Supreme Court decision could lead to a new trial for Skilling.

WASHINGTON, June 24, 2010— -- In a partial victory for former Enron CEO Jeffrey Skilling, the Supreme Court ruled today that the government had improperly applied a federal statute that was used to convict him.

Justice Ruth Bader Ginsburg, who wrote the court's main opinion, sent the case back to a lower court and said it would need to decide whether the affected conspiracy counts against Skilling should be reversed.

"Jeff Skilling and all of us who have stood by his side for so long are enormously pleased and extremely relieved," said Skilling's chief lawyer, Daniel Petrocelli, of O'Melveny & Myers.
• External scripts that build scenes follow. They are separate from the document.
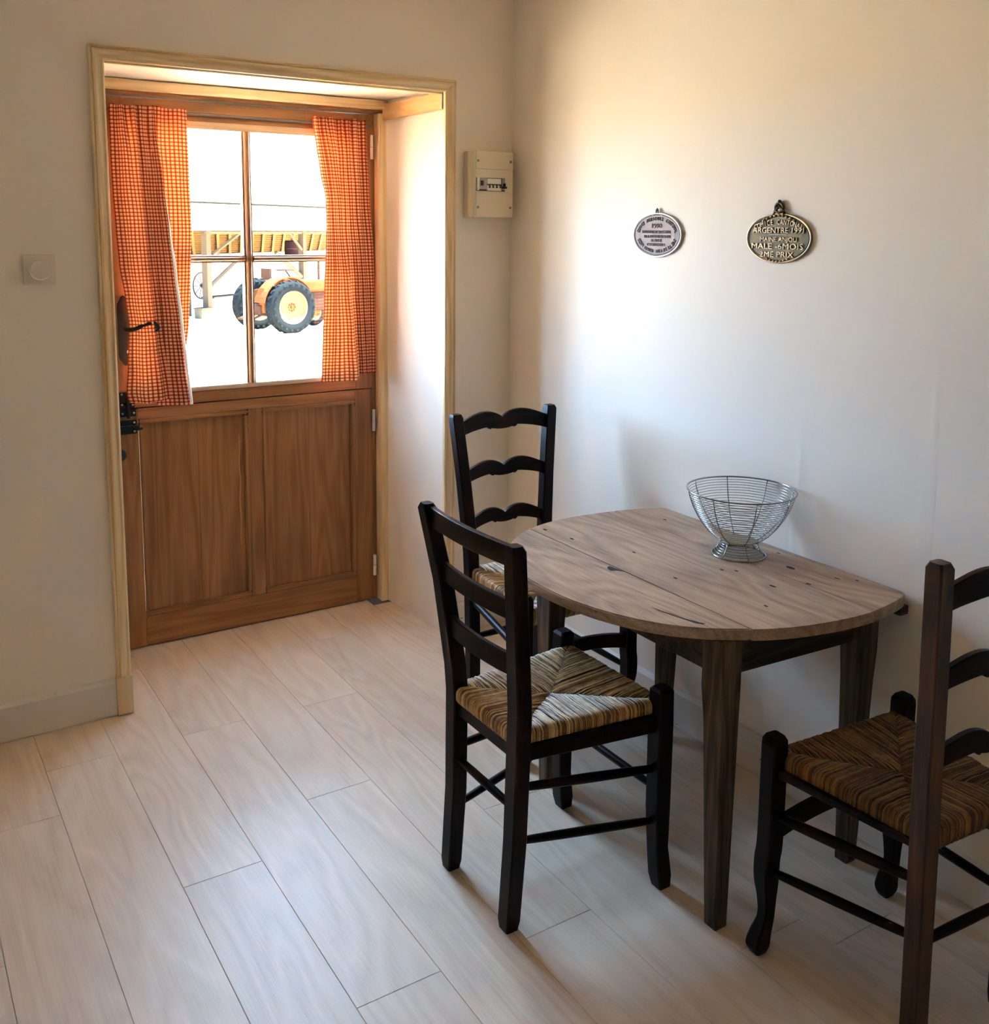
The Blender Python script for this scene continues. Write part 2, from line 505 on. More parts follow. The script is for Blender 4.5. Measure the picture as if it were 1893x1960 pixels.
wall_with_hole('wall_back', lambda u, v, d: (u, d, v), [RX0 - 0.4, -1.393, -0.262, 0.0], [0.0, 1.972, RH + 0.2], (-1.362, -0.312), 0.62, WALL)
box('wall_right', 0.0, 0.4, RY0 - 0.3, 0.62, -0.3, RH + 0.2, WALL)['kind'] = 'structure'
box('wall_rear', RX0, 0.0, RY0 - 0.3, RY0, -0.3, RH + 0.2, plain('fill_cutting_dark_wall', (0.36, 0.29, 0.22, 1), 0.9, var=0.3, vscale=3))['kind'] = 'structure'  # unseen wall, its colour made dark to cut fill light at the near right
box('wall_left', RX0 - 0.4, RX0, RY0 - 0.3, -0.0005, -0.3, RH + 0.2, WALL)['kind'] = 'structure'
box('ceiling', RX0 - 0.4, 0.4, RY0 - 0.3, 0.62, RH, RH + 0.25, CEIL)['kind'] = 'structure'
# floor: sub floor plus individual laminate planks
fl = struct(box('floor', RX0 - 0.4, 0.4, RY0 - 0.3, 0.62, -0.30, -0.012, plain('screed', (0.10, 0.07, 0.05, 1), 0.9)))
PW, PL = 0.187, 1.225
joint = {0: -0.483, 1: -0.245, 2: -0.934, 3: -0.243, 4: -0.750, 5: -1.483, 6: -1.033, 7: -1.750, 8: -0.62, 9: -1.224}
plank_mesh = {}
def plank_me(w, l):
    key = (round(w, 4), round(l, 4))
    if key in plank_mesh: return plank_mesh[key]
    bm = bmesh.new()
    g, b, t = 0.0003, 0.0008, 0.012
    x0, x1, y0, y1 = g, w - g, g, l - g
    lo = [bm.verts.new(c) for c in ((x0, y0, -t), (x1, y0, -t), (x1, y1, -t), (x0, y1, -t))]
    md = [bm.verts.new(c) for c in ((x0, y0, -b), (x1, y0, -b), (x1, y1, -b), (x0, y1, -b))]
    hi = [bm.verts.new(c) for c in ((x0 + b, y0 + b, 0), (x1 - b, y0 + b, 0), (x1 - b, y1 - b, 0), (x0 + b, y1 - b, 0))]
    for A, B in ((lo, md), (md, hi)):
        for k in range(4): bm.faces.new((A[k], A[(k + 1) % 4], B[(k + 1) % 4], B[k]))
    bm.faces.new(hi)
    me = bpy.data.meshes.new('plank'); bm.normal_update(); bm.to_mesh(me); bm.free()
    me.materials.append(FLOOR)
    plank_mesh[key] = me
    return me
x_left = -1.867
for k in range(-10, 10):
    xa = x_left + PW * k; xb = min(xa + PW, 0.0)
    if xb - xa < 0.03 or xa < RX0 - 0.05: continue
    base = joint.get(k, -0.2 - (k * 0.437) % 1.225)
    yend = 0.47 if (-1.37 < xa and xb < -0.29) else (0.40 if xa < -0.3 and xb > -1.39 else 0.0)
    y = base + PL * math.ceil((yend - base) / PL)
    while y > RY0:
        ya_, yb_ = max(y - PL, RY0), min(y, yend)
        if yb_ - ya_ > 0.02:
            xs0, xs1 = xa, xb
            o = bpy.data.objects.new('plank', plank_me(xs1 - xs0, yb_ - ya_))
            o.location = (xs0, ya_, 0); o.parent = fl; COL.objects.link(o)
        y -= PL
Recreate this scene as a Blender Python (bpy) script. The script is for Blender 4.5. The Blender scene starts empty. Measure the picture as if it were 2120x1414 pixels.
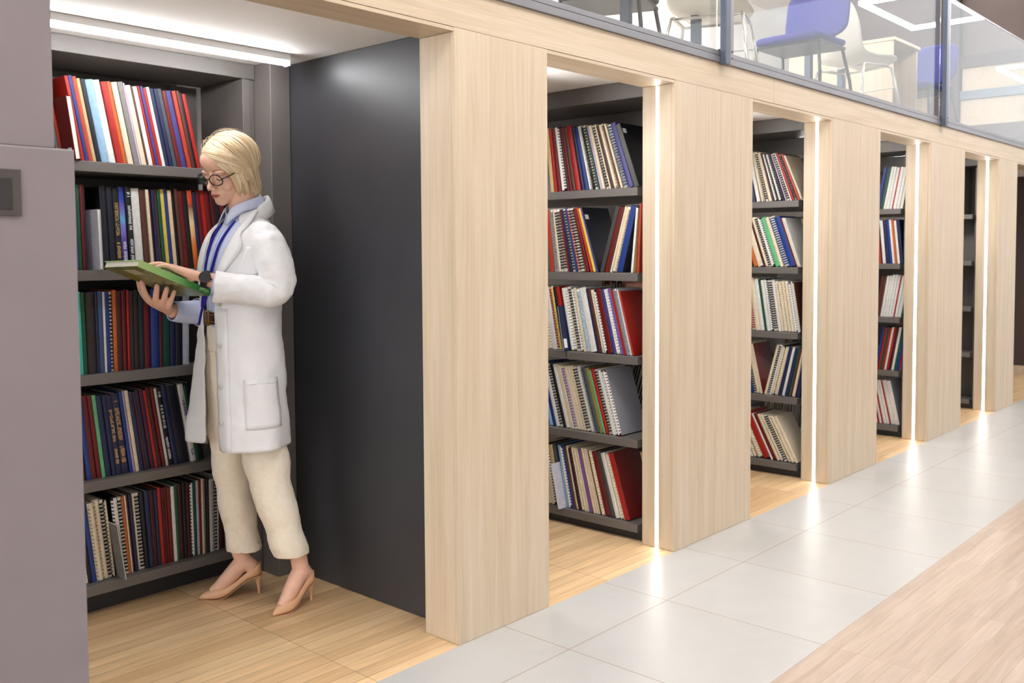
import bpy, bmesh, math, random
from mathutils import Vector, Matrix, Euler
from mathutils.geometry import intersect_point_line
C = bpy.context.scene.collection
SC = bpy.context.scene
R = math.radians
rnd = random.Random(7)

# ------------------------------------------------------------------ camera
cam = bpy.data.cameras.new('camera')
cam_o = bpy.data.objects.new('camera', cam); C.objects.link(cam_o)
_F = Vector((0.74542105, 0.66466074, -0.05073032))
_R = Vector((0.66531514, -0.74654513, -0.00511197))
_U = Vector((0.0412702, 0.02994108, 0.99869931))
cam_o.matrix_world = Matrix(((_R.x, _U.x, -_F.x, 0.0), (_R.y, _U.y, -_F.y, -2.29509585),
                             (_R.z, _U.z, -_F.z, 1.35), (0, 0, 0, 1)))
cam.sensor_fit = 'HORIZONTAL'; cam.sensor_width = 36.0
cam.lens = 36.0 * 1963.36 / 2120
cam.shift_x = -(1087.26 - 1060) / 2120
cam.shift_y = (620.15 - 707) / 2120
cam.clip_start = 0.05
cam.dof.use_dof = True; cam.dof.focus_distance = 3.8; cam.dof.aperture_fstop = 5.0
SC.camera = cam_o

# ------------------------------------------------------------------ world, exposure
SC.view_settings.view_transform = 'Standard'; SC.view_settings.look = 'None'
SC.view_settings.gamma = 1.0; SC.view_settings.use_curve_mapping = False
SC.view_settings.exposure = 0.36
wd = bpy.data.worlds.new('hall_ambient_light'); SC.world = wd; wd.use_nodes = True
wn = wd.node_tree; bg = wn.nodes['Background']
# world light, with added unseen brightness at both ends for pillar sides and glass
w_tc = wn.nodes.new('ShaderNodeTexCoord'); w_sx = wn.nodes.new('ShaderNodeSeparateXYZ'); wn.links.new(w_tc.outputs['Generated'], w_sx.inputs[0])
w_mr = wn.nodes.new('ShaderNodeMapRange'); w_mr.interpolation_type = 'SMOOTHSTEP'
for k_, v_ in zip((1, 2, 3, 4), (0.2, 0.9, 0.52, 1.95)): w_mr.inputs[k_].default_value = v_
w_ng = wn.nodes.new('ShaderNodeMath'); w_ng.operation = 'MULTIPLY'; w_ng.inputs[1].default_value = -1.0; wn.links.new(w_sx.outputs['X'], w_ng.inputs[0]); wn.links.new(w_ng.outputs[0], w_mr.inputs[0])
w_m2 = wn.nodes.new('ShaderNodeMapRange'); w_m2.interpolation_type = 'SMOOTHSTEP'
for k_, v_ in zip((1, 2, 3, 4), (0.2, 0.9, 0.0, 0.50)): w_m2.inputs[k_].default_value = v_
wn.links.new(w_sx.outputs['X'], w_m2.inputs[0])
w_ad = wn.nodes.new('ShaderNodeMath'); w_ad.operation = 'ADD'; wn.links.new(w_mr.outputs[0], w_ad.inputs[0]); wn.links.new(w_m2.outputs[0], w_ad.inputs[1]); wn.links.new(w_ad.outputs[0], bg.inputs[1])
bg.inputs[0].default_value = (0.97, 0.985, 1.0, 1)

# square LED frames hang under the hall ceiling, each lights the aisle (built further down)
HALL_LAMPS = [(x, -1.75) for x in (-6.75, -2.15, 2.45, 7.05, 11.65, 17.0)]  # the two leftmost are added, unseen, to light the left-facing sides
HALL_LAMP_Z = 4.15
# ------------------------------------------------------------------ materials
def lin(c):
    c = c / 255.0
    return c / 12.92 if c <= 0.04045 else ((c + 0.055) / 1.055) ** 2.4
def rgb(r, g, b): return (lin(r), lin(g), lin(b), 1)
_M = {}
def mat(name, col=(200, 200, 200), rough=0.5, metal=0.0, var=0.0, scale=20.0, bump=0.0, bscale=200.0, spec=0.5, emit=None, es=0.0, sheen=0.0, sss=0.0, coat=0.0):
    if name in _M: return _M[name]
    m = bpy.data.materials.new(name); m.use_nodes = True; nt = m.node_tree; b = nt.nodes['Principled BSDF']
    c = rgb(*col)
    b.inputs['Base Color'].default_value = c; b.inputs['Roughness'].default_value = rough
    b.inputs['Metallic'].default_value = metal; b.inputs['Specular IOR Level'].default_value = spec
    if coat: b.inputs['Coat Weight'].default_value = coat; b.inputs['Coat Roughness'].default_value = 0.15
    if sheen: b.inputs['Sheen Weight'].default_value = sheen
    if sss:
        b.inputs['Subsurface Weight'].default_value = sss; b.inputs['Subsurface Radius'].default_value = (0.01, 0.004, 0.002)
        b.inputs['Subsurface Scale'].default_value = 0.6
    if emit: b.inputs['Emission Color'].default_value = rgb(*emit); b.inputs['Emission Strength'].default_value = es
    tc = nt.nodes.new('ShaderNodeTexCoord')
    if var:
        n = nt.nodes.new('ShaderNodeTexNoise'); n.inputs['Scale'].default_value = scale; n.inputs['Detail'].default_value = 4
        nt.links.new(tc.outputs['Object'], n.inputs['Vector'])
        r = nt.nodes.new('ShaderNodeValToRGB')
        r.color_ramp.elements[0].color = tuple(max(0, k * (1 - var)) for k in c[:3]) + (1,)
        r.color_ramp.elements[1].color = tuple(min(1, k * (1 + var)) for k in c[:3]) + (1,)
        r.color_ramp.elements[0].position = 0.3; r.color_ramp.elements[1].position = 0.7
        nt.links.new(n.outputs['Fac'], r.inputs['Fac']); nt.links.new(r.outputs['Color'], b.inputs['Base Color'])
    if bump:
        n2 = nt.nodes.new('ShaderNodeTexNoise'); n2.inputs['Scale'].default_value = bscale; n2.inputs['Detail'].default_value = 3
        nt.links.new(tc.outputs['Object'], n2.inputs['Vector'])
        bp = nt.nodes.new('ShaderNodeBump'); bp.inputs['Strength'].default_value = bump; bp.inputs['Distance'].default_value = 0.002
        nt.links.new(n2.outputs['Fac'], bp.inputs['Height']); nt.links.new(bp.outputs['Normal'], b.inputs['Normal'])
    _M[name] = m
    return m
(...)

But legal experts warn that Skilling's victory is measured.

"Today's ruling means that Skilling has a chance at a new trial on some of the charges at least, and could even get a new trial on all of the counts against him, but that will be decided by the Fifth Circuit Court of Appeals," said Peter Henning, a law professor at Wayne State University Law School.

"The Fifth Circuit could still find that the error was harmless and uphold his conviction on all counts," said Henning.

Skilling's lawyers will argue that the government's use of the so-called "honest services" statute, which the Court narrowed today, touches on all of the 19 counts against him.

But Justice Ginsburg, in her ruling, did not go that far. "Whether potential reversal on the conspiracy count touches any of Skilling's other convictions is also an open question," she wrote.

The Justice Department said it was reviewing today's decision.

The court's ruling on the honest services aspect of the case was unanimous, but a divided Court rejected other claims made by Skilling, namely that his Houston jury was hopelessly biased against him and that his case was harmed by pre-trial publicity.

Case Against Former Enron CEO Jeffrey Skilling Heads Back to Lower Court

"At the time of Skilling's trial, more than 4.5 million individuals eligible for jury duty resided in the Houston area. Given this large, diverse pool of potential jurors, the suggestion that 12 impartial individuals could not be empanelled is hard to sustain," said Ginsburg.

The government in oral arguments said that the trial judge had "15 years of experience choosing a jury" and it ridiculed Skilling's contention that there was pervasive prejudice in the community.